Having written a dozen biographies and, in the worlds of a reviewer, "carved a niche" for myself in the field of literary biographies, I have no hesitation in admitting that, before I started writing, I had not read a single book on the art of writing biographies. Book writing or scholarship necessary for this purpose had not been a tradition in my family. I can't remember having seen a book in the house until later in life.

In this age of electronic and audiovisual domination, it is interesting to recall what Dr.Appadorai, the real architect of the Indian Council of World Affairs, said to me decades ago, when I was working on the Delhi Statesman.

"You newspapermen of today have made our life miserable. Early in the 20th century when I was teaching in Chennai, I used to leave college in the evening, on the way back home collect the daily that then was issued in the afternoon, go home, have some snacks and later have dinner. I would then pick the day's newspaper and read it from beginning to the end, and slept updated in the news. Next morning, started another day. Sunday was a holiday, and no newspaper came out that day. The times changed, particularly during World War I, when there was hunger for news. This was followed by the national liberation movement. The newspaper format changed and it started coming out in the morning. Now we cannot have breakfast in peace. The headlines invite us to rush through the introduction. And this happens seven days a week. Until World War II, there was no paper that came out on Sundays".

I think I can claim to be the first trained Indian Diploma holder in journalism in India. The course was started by the Punjab University in 1941. I attended it and stood first. I then started my career with the Civil and Military Gazette of Lahore and later the standard group of papers in Mumbai, and subsequently. The statesman of New Delhi, and then a Hindi daily, Jansatta, in Delhi and after a break, with Dainik Tribune of Chandigarh whence I retired as editor in 1982.

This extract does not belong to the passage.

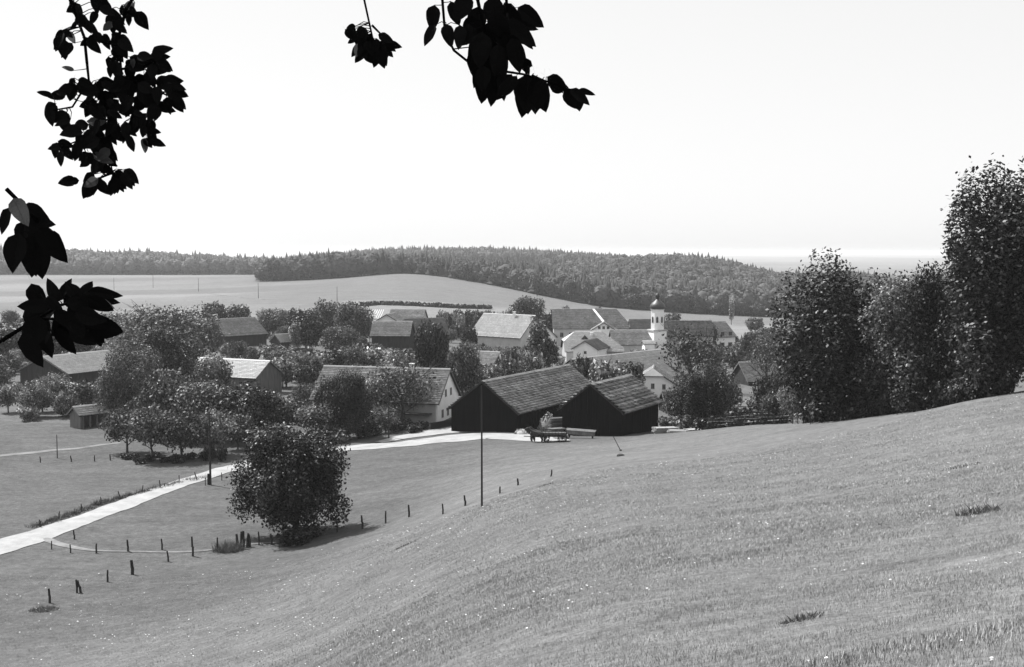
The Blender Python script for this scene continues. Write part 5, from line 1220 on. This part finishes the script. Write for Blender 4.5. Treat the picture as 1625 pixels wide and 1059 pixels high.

Writing for newspapers and journals was my hobby even before I entered Journalism. Thus, while working for newspapers or the Government for 65 years, I wrote the first ever biographies in English of Premchand, Bharatendu Harishchandra, Goswami Tulsidas, Balmukund Gupta, Sri Chhotu Ram, Dyal Singh Majithia and the first ever book on free India’s foreign policy, India through the Ages, and the role of the press in the freedom movement and, finally, 65 years after Premchand’s demise, the first collection of his works in Urdu.